Saint Welby the Woke 

The Archbishop of Canterbury, Justin Welby, last week eschewed apologetics in favour of apologies in his address to the Church of England’s General Synod. Sounding uncannily like an actor’s mea culpa acceptance speech at any number of awards ceremonies this year, Welby’s diatribe included:  

[T]here is no doubt when we look at our own Church that we are still deeply institutionally racist. Let’s just be clear about that. I said it to the College of Bishops a couple of years ago and it’s true.

And my personal favourite: 

I have white advantage. Educational advantage. Straight advantage. Male advantage… I’m not ashamed of those advantages; I’m ashamed of not knowing I had them.
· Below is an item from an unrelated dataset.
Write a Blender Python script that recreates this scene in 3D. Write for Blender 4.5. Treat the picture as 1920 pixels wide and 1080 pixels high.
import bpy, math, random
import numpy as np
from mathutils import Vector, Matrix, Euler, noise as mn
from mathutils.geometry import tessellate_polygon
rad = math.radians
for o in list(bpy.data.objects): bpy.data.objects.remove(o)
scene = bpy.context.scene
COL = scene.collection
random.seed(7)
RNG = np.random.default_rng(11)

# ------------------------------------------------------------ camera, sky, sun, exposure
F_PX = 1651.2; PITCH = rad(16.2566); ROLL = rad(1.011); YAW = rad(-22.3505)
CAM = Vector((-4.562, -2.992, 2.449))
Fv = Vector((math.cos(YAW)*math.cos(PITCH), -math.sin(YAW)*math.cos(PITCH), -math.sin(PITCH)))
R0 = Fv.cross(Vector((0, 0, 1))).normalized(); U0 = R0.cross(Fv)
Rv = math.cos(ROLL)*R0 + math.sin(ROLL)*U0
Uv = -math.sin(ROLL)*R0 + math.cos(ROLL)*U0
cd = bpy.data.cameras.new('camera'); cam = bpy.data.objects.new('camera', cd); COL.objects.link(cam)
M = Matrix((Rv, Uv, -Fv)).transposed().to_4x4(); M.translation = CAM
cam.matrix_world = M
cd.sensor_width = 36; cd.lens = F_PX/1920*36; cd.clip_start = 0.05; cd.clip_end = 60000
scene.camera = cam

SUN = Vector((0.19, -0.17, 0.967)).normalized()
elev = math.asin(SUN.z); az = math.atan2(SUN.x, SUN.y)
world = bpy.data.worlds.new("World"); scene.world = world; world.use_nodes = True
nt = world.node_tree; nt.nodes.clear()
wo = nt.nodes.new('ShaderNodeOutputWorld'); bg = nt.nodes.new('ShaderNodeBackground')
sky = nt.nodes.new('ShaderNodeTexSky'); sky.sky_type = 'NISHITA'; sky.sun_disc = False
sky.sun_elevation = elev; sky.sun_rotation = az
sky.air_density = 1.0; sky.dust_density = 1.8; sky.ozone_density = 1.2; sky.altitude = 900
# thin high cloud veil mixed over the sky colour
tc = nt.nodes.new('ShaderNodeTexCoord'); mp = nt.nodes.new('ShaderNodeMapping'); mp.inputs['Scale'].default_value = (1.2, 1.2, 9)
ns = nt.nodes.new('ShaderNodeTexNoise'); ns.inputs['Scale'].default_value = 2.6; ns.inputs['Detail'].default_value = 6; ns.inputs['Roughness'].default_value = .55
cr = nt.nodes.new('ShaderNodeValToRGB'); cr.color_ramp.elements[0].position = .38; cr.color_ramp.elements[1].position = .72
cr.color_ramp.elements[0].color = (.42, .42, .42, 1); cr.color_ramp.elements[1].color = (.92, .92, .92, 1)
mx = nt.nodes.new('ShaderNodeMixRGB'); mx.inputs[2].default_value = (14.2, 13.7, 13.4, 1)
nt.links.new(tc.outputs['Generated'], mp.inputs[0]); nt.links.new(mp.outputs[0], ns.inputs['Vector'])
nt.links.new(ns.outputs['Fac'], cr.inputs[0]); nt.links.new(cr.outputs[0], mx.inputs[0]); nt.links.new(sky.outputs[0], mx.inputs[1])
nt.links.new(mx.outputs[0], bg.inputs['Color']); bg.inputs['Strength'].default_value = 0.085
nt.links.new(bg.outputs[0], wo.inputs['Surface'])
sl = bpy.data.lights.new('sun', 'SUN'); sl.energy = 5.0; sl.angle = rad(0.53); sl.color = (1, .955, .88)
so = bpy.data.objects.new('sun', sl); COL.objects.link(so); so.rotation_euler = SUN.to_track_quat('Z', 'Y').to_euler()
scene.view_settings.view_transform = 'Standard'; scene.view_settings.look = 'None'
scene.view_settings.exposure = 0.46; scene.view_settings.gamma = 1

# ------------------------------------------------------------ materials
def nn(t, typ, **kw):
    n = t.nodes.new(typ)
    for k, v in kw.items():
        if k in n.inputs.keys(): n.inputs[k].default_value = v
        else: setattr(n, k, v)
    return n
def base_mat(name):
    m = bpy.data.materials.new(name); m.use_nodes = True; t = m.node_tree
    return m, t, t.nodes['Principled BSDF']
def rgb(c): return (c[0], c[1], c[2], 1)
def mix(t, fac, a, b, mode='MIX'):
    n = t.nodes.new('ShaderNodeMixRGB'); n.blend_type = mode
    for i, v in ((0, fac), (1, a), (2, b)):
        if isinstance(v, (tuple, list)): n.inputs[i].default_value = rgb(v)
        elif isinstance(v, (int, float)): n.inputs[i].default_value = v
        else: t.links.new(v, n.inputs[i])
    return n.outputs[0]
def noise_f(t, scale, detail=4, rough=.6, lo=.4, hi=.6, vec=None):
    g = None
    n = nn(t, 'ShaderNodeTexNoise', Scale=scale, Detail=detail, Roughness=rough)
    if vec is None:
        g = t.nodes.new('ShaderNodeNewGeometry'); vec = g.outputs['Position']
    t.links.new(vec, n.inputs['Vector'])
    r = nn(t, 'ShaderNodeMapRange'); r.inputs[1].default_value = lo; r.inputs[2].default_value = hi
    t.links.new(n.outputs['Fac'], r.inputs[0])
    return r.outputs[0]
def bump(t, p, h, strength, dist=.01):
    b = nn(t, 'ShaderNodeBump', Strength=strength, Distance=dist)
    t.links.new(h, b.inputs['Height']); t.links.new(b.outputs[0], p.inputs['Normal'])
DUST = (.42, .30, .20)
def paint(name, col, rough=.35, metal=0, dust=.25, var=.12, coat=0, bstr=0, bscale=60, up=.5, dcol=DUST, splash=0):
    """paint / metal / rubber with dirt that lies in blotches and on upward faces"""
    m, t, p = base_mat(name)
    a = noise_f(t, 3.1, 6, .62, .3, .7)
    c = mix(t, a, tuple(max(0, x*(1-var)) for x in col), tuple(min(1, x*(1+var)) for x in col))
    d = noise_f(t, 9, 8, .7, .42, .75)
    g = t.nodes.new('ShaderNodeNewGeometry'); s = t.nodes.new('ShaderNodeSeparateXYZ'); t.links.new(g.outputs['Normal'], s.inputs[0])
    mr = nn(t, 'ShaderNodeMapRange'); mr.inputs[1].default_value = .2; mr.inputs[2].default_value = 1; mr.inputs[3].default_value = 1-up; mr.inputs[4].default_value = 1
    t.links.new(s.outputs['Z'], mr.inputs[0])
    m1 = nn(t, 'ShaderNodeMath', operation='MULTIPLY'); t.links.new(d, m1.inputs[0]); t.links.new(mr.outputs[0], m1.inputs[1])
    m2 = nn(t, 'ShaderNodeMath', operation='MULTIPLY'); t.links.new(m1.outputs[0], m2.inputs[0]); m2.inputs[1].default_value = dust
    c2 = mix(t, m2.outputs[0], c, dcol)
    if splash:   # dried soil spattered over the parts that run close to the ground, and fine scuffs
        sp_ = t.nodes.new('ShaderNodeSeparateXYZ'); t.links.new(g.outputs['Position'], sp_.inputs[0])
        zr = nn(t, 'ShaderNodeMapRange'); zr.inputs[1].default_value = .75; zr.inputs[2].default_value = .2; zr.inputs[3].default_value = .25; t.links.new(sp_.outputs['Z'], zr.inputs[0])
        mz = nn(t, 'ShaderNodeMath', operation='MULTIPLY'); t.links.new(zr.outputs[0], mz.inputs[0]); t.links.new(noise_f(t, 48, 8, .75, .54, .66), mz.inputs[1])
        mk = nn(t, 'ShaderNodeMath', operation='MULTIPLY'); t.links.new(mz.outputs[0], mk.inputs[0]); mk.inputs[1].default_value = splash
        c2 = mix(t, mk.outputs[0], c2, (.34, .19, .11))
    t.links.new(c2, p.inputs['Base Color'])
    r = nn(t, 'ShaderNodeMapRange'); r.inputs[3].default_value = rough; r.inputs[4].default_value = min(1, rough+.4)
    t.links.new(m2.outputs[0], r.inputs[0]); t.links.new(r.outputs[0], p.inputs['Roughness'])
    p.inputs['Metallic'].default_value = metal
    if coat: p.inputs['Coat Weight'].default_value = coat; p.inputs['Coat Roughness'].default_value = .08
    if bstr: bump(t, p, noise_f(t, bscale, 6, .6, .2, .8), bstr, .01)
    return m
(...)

His statement “Most of us in here [at the Synod], almost all of us, the vast majority of us – well over 85 per cent; and remember 15 per cent is roughly the BAME in this country, so if we were representative it would be 15 per cent – but well over 85 per cent, over 90 per cent, are white” swapped shame for shamelessness when he implied that figures about the BAME population of Britain, which has a large percentage of Muslim, Sikh and Hindu minoritieswere representative of the Church of England community itself.    

Ultimately, just as you knew it would, the synod voted unanimously to:  

[L]lament, on behalf of Christ’s Church, and apologises for, the conscious and unconscious racism experienced by countless black, Asian and minority ethnic (BAME) Anglicans in 1948 and subsequent years, when seeking to find a spiritual home in their local Church of England parish churches, the memory of which is still painful to committed Anglicans who, in spite of this racism from clergy and others, have remained faithful to the Church of England and their Anglican heritage.

It’s obviously too much to expect that Welby, as the head of the whole shebang, would remain faithful to its basic tenets.